Key Sectors (currently Tourism and Care & Wellbeing)

  • Encourage nature-based tourism to strengthen links between the environment, sustainable land use and the rural economy.
  • Strengthen outdoor health and well-being opportunities by enhancing trails and paths and fostering closer links to the Health service.

Business Support

  • Support the wood processing sector for hardwoods and alternative soft woods; add value to local wood.
  • Support diversity in landuse, in order to support smaller local businesses (wood, food, textiles) and green tourism (in addition to growing commodity crops).
  • Add value/celebrate local food- butchers, orchards, wildfoods.

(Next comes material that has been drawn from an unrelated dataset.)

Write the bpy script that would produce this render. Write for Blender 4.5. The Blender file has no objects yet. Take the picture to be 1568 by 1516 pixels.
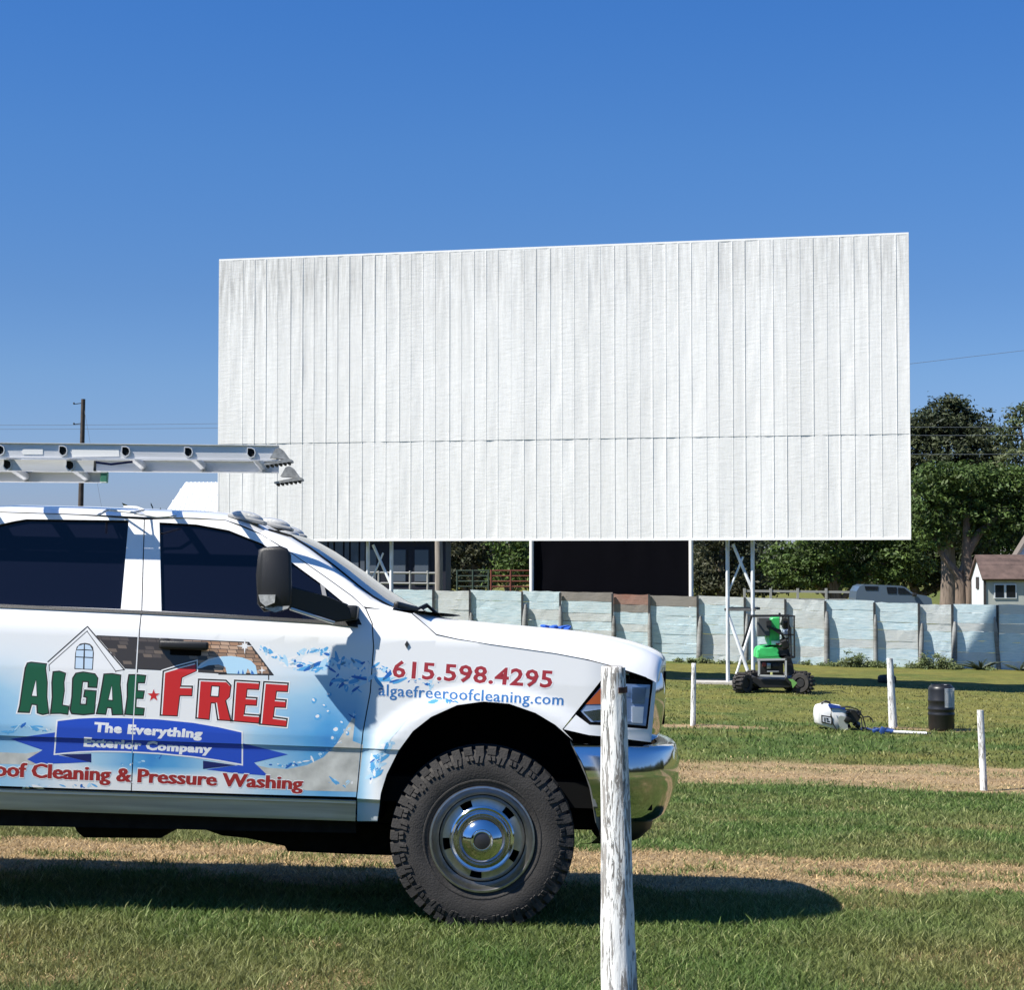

  • Extend the Borders railway and design as a green corridor

Culture and Creative Industries

  • Integrate the environment and the arts, building on art events already well established in the region, as a mechanism to engage people with the environment. Foster a cultural 2-way exchange.
  • Make more of the traditional textile heritage (cloth, weaving, crafts, wool fest, museums).
  • Make more of horse-culture, riding the marches, as well as mountain biking, events festivals and fairs
  • Develop a Tweed brand; or a National Park (lite)
  • Celebrate Borders/D&G culture and rural crafts


  • The Borders is effectively one river catchment whereas D&G is a series of separate catchments. This makes a big difference. Nb 2020 is “year of coasts and waters” – here will be opportunities here.
  • Mainstream global Sustainable Development Goals into the regional development agenda especially the low carbon transition.
  • Use the Galloway Glens and other existing projects, such as Solway Coastwise, as models and evidence for future projects.

Next Steps

  1. Establish an informal environmental partnership – with a simple, relatable name
  2. Engage with SoSEP, SoSE and Borderlands
  3. Develop a small number of strategic projects for the region (land use/natural capital, green tourism/clean beaches and rivers; outdoor education/green transport)
  4. Update skills directory for the South of Scotland environmental sector detailing existing organisations, their skills and current projects
  5. Establish informal email group for easier information sharing between organisations (eg. policy, consultations, funding opportunities)
  6. Identify those missing from the meetings so far – who else needs to be invited/kept in the loop?